Description of the task:
In the entries below, count the lines holding "picture". Reply with the number only.

Data rows:
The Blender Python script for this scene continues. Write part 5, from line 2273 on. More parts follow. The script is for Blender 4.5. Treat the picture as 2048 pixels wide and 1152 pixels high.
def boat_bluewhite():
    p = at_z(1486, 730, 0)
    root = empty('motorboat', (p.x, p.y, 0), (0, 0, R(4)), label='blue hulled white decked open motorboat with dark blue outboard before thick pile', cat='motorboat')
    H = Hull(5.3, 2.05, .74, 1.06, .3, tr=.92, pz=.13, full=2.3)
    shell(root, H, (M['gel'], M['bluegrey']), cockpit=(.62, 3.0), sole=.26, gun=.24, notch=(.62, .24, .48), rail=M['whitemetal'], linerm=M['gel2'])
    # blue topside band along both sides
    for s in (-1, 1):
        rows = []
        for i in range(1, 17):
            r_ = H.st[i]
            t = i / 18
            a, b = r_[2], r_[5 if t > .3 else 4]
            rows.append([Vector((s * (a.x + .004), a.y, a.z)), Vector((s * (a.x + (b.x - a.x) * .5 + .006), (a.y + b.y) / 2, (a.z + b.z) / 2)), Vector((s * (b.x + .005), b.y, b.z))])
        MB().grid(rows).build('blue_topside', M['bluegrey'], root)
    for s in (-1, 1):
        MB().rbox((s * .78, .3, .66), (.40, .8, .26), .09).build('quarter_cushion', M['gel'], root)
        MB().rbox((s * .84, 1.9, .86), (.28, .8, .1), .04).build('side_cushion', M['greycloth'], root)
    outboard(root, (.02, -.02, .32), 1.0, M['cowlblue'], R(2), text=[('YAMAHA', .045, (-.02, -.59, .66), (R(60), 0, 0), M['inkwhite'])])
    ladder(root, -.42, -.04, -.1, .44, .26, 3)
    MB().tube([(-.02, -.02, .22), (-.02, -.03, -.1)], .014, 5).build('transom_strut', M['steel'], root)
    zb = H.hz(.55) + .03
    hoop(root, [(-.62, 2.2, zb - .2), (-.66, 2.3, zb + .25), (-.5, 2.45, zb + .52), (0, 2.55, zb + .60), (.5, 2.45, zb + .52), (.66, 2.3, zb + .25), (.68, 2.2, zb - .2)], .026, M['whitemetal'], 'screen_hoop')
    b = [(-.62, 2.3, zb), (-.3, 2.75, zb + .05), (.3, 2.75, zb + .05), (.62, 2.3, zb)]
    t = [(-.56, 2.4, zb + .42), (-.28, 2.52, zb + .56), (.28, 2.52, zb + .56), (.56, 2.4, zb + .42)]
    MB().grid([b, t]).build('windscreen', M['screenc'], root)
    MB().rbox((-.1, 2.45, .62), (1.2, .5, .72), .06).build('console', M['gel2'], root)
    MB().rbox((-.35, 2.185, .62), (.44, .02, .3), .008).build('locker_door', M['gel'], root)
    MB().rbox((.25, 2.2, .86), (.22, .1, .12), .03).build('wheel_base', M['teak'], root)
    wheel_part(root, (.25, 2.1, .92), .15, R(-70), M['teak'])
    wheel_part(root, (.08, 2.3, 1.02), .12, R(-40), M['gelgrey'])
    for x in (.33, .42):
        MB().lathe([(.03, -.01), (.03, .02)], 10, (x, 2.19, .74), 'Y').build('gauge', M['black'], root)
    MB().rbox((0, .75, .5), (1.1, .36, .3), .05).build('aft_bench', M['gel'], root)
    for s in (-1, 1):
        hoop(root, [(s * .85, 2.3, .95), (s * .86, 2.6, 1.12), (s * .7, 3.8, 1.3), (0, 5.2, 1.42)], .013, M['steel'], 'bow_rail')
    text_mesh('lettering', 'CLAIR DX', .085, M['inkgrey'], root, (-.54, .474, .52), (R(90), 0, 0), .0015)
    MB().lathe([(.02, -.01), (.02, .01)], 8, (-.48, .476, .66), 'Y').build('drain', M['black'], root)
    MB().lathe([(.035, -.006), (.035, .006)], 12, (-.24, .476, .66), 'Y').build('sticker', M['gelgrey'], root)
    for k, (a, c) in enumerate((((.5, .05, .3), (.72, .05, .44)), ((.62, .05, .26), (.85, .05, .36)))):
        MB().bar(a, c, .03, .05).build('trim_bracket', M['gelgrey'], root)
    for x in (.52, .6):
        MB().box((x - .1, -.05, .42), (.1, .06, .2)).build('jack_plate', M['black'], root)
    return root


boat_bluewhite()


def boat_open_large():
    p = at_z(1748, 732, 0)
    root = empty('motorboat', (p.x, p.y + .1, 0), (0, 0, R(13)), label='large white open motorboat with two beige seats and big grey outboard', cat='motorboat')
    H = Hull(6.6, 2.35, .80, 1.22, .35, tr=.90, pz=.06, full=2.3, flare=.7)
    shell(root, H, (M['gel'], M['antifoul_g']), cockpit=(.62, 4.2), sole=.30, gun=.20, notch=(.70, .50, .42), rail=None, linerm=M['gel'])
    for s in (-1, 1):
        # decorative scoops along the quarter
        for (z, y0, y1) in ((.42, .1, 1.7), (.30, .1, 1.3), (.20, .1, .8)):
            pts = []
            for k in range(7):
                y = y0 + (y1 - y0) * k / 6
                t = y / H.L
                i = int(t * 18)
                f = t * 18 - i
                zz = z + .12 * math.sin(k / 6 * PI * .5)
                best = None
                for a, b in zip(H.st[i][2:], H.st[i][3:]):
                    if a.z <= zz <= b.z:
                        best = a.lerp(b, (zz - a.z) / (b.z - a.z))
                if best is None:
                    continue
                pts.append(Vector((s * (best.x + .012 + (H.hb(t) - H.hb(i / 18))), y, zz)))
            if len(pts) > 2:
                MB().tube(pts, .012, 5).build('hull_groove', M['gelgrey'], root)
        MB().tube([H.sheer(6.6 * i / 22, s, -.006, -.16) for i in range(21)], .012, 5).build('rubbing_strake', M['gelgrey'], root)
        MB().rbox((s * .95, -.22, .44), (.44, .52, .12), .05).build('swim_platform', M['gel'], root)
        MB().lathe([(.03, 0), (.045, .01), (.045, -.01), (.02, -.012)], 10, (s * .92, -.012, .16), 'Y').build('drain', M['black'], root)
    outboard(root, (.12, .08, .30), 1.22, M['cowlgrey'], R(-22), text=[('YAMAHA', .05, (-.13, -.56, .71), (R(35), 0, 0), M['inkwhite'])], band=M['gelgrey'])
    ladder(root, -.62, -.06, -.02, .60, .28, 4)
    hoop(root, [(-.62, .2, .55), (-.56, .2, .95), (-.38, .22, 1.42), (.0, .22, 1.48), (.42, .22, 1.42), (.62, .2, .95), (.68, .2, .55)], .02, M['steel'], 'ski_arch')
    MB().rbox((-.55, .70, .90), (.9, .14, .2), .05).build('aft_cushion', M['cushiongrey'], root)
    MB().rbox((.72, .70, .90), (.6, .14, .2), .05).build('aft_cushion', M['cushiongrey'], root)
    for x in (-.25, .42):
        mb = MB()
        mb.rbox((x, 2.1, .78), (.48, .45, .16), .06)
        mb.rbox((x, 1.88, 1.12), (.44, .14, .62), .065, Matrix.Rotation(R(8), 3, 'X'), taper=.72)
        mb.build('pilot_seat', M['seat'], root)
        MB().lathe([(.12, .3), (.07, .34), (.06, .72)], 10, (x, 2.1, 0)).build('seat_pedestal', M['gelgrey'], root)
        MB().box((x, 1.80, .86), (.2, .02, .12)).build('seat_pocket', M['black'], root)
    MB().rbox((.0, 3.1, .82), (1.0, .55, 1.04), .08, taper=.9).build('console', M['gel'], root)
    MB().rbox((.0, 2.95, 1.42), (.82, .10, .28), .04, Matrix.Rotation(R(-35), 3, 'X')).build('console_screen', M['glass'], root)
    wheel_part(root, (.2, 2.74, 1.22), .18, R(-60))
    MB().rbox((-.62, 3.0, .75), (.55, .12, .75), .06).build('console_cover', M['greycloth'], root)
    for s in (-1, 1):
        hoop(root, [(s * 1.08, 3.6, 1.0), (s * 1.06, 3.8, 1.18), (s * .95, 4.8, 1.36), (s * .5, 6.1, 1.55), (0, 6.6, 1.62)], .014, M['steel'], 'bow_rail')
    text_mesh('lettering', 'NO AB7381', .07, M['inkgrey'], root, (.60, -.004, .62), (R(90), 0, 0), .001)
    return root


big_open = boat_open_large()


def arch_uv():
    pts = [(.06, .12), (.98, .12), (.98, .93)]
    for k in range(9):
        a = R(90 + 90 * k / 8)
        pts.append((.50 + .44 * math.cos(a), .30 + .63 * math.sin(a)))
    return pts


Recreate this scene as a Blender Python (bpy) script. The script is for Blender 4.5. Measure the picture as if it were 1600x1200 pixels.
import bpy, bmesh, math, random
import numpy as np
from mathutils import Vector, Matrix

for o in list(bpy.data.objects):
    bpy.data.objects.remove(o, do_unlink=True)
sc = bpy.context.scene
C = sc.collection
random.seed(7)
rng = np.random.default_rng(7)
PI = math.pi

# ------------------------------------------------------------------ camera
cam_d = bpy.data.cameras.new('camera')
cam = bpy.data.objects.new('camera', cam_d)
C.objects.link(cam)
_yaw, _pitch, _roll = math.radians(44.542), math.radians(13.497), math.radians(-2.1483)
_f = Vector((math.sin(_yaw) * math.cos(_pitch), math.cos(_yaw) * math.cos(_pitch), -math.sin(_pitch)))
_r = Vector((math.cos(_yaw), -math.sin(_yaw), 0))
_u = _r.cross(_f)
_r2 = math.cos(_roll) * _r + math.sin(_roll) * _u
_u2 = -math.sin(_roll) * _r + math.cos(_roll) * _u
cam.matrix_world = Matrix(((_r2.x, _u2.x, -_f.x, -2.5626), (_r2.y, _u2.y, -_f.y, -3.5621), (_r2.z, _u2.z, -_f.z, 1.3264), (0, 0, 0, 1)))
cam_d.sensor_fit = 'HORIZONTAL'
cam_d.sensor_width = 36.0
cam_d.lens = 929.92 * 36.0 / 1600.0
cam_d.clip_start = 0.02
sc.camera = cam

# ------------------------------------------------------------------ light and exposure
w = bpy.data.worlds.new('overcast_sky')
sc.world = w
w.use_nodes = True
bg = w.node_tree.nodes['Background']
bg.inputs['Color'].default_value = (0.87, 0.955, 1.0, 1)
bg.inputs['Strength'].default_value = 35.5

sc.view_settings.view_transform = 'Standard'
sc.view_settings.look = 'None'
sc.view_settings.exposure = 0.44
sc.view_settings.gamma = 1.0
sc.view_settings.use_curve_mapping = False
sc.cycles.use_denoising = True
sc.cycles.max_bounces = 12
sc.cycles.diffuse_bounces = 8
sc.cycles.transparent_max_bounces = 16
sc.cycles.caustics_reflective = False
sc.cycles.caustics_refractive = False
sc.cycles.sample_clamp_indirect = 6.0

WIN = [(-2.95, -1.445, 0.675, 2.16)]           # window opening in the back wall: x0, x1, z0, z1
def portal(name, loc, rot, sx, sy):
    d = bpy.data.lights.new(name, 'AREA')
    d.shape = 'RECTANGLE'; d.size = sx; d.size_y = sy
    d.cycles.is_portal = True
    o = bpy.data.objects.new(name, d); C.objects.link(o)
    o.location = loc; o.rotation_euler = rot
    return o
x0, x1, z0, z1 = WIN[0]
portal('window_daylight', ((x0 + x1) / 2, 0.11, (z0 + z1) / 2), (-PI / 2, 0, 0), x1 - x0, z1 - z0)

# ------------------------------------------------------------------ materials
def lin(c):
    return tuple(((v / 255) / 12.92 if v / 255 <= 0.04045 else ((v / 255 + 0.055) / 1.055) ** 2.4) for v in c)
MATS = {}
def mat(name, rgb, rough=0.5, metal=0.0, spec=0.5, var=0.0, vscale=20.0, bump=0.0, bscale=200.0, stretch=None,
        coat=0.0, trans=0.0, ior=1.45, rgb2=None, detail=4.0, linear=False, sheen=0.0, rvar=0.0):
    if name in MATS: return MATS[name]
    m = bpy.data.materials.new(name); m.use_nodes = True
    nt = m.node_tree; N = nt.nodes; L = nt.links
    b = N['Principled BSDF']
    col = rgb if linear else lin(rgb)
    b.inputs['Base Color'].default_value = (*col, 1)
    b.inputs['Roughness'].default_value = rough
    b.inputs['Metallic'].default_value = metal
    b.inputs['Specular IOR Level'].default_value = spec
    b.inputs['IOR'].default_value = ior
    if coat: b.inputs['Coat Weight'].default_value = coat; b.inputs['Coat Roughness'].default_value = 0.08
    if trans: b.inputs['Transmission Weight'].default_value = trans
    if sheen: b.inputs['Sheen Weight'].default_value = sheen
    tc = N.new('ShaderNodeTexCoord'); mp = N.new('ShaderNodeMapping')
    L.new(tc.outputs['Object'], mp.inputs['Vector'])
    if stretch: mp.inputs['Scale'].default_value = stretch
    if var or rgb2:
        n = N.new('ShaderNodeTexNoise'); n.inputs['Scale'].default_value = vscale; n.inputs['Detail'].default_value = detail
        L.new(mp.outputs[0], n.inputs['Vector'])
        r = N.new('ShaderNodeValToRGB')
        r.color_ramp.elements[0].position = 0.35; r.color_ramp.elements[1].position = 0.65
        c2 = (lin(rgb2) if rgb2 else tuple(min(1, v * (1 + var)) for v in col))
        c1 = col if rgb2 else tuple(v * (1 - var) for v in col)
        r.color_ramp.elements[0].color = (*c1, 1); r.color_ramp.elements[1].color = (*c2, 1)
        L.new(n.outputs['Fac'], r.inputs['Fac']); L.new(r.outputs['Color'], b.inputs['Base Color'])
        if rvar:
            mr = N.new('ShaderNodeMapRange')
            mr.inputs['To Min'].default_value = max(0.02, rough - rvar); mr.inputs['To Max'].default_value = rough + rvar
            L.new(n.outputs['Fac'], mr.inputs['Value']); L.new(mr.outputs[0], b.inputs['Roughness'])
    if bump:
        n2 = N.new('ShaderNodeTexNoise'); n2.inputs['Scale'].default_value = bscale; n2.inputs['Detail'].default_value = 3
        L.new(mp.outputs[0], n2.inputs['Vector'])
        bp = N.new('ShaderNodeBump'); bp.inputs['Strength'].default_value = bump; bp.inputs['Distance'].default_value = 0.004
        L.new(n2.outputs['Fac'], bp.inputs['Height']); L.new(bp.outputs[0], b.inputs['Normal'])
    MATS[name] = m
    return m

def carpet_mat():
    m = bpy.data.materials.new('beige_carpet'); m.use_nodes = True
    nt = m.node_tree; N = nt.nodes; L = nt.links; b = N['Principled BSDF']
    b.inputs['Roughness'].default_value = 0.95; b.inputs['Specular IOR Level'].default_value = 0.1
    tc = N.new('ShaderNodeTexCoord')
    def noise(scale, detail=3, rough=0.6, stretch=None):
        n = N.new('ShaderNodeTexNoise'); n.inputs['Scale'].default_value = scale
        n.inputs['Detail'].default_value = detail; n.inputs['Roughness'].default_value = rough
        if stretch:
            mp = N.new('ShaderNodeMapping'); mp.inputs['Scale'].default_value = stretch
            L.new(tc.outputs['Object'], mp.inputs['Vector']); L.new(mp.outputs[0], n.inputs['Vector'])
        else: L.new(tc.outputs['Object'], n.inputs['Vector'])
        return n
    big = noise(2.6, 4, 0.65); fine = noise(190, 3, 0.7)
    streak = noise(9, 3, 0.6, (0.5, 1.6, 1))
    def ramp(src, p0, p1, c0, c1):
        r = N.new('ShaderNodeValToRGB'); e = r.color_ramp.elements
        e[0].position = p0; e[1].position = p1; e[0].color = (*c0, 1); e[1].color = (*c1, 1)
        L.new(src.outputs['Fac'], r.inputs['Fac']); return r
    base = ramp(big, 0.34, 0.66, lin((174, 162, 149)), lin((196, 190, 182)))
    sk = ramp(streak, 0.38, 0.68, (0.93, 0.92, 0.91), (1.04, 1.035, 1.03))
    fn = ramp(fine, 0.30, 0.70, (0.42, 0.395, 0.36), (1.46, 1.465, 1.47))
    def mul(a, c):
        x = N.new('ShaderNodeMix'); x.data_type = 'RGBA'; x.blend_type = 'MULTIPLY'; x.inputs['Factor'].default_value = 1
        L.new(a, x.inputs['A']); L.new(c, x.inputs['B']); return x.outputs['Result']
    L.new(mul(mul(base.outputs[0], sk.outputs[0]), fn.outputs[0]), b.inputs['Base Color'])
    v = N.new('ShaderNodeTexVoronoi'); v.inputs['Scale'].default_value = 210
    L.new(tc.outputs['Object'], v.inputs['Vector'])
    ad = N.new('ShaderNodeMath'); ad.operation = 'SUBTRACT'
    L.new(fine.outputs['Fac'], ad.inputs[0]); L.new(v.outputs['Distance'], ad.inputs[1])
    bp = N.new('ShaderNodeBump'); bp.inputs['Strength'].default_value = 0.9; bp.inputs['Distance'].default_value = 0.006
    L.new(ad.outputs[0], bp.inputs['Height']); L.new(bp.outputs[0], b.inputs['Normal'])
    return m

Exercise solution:
2